* [REQUIRED WORK]: Make an exact copy of the listing below.

* [SUPPLIED MATERIAL]:
════════════════

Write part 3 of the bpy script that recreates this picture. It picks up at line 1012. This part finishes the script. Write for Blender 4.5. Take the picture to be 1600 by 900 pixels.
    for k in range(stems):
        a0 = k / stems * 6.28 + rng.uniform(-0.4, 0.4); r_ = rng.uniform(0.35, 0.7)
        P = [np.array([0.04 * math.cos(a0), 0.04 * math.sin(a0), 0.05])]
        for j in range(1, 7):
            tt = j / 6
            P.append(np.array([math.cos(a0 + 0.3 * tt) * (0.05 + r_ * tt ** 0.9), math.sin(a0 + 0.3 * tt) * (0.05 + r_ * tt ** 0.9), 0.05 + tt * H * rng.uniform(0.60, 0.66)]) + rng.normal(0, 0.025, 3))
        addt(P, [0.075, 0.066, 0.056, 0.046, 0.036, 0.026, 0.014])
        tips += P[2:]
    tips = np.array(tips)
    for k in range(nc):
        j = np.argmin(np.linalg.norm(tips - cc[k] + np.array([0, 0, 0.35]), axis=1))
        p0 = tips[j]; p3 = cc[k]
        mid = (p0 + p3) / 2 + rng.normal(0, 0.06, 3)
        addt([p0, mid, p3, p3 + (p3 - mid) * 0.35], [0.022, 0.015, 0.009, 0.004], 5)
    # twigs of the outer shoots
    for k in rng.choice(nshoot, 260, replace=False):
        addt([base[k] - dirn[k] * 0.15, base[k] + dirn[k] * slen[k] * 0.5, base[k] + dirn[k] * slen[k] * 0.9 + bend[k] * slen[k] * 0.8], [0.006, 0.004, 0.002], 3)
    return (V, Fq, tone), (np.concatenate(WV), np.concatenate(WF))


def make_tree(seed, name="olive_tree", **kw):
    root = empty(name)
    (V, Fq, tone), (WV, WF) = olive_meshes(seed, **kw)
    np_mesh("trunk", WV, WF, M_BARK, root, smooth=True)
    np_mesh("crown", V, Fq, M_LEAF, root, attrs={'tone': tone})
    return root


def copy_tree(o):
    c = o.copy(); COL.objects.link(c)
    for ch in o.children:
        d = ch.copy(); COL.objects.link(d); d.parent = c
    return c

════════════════

* [OUTPUT FOR THIS TASK]:
Write part 3 of the bpy script that recreates this picture. It picks up at line 1012. This part finishes the script. Write for Blender 4.5. Take the picture to be 1600 by 900 pixels.
    for k in range(stems):
        a0 = k / stems * 6.28 + rng.uniform(-0.4, 0.4); r_ = rng.uniform(0.35, 0.7)
        P = [np.array([0.04 * math.cos(a0), 0.04 * math.sin(a0), 0.05])]
        for j in range(1, 7):
            tt = j / 6
            P.append(np.array([math.cos(a0 + 0.3 * tt) * (0.05 + r_ * tt ** 0.9), math.sin(a0 + 0.3 * tt) * (0.05 + r_ * tt ** 0.9), 0.05 + tt * H * rng.uniform(0.60, 0.66)]) + rng.normal(0, 0.025, 3))
        addt(P, [0.075, 0.066, 0.056, 0.046, 0.036, 0.026, 0.014])
        tips += P[2:]
    tips = np.array(tips)
    for k in range(nc):
        j = np.argmin(np.linalg.norm(tips - cc[k] + np.array([0, 0, 0.35]), axis=1))
        p0 = tips[j]; p3 = cc[k]
        mid = (p0 + p3) / 2 + rng.normal(0, 0.06, 3)
        addt([p0, mid, p3, p3 + (p3 - mid) * 0.35], [0.022, 0.015, 0.009, 0.004], 5)
    # twigs of the outer shoots
    for k in rng.choice(nshoot, 260, replace=False):
        addt([base[k] - dirn[k] * 0.15, base[k] + dirn[k] * slen[k] * 0.5, base[k] + dirn[k] * slen[k] * 0.9 + bend[k] * slen[k] * 0.8], [0.006, 0.004, 0.002], 3)
    return (V, Fq, tone), (np.concatenate(WV), np.concatenate(WF))


def make_tree(seed, name="olive_tree", **kw):
    root = empty(name)
    (V, Fq, tone), (WV, WF) = olive_meshes(seed, **kw)
    np_mesh("trunk", WV, WF, M_BARK, root, smooth=True)
    np_mesh("crown", V, Fq, M_LEAF, root, attrs={'tone': tone})
    return root


def copy_tree(o):
    c = o.copy(); COL.objects.link(c)
    for ch in o.children:
        d = ch.copy(); COL.objects.link(d); d.parent = c
    return c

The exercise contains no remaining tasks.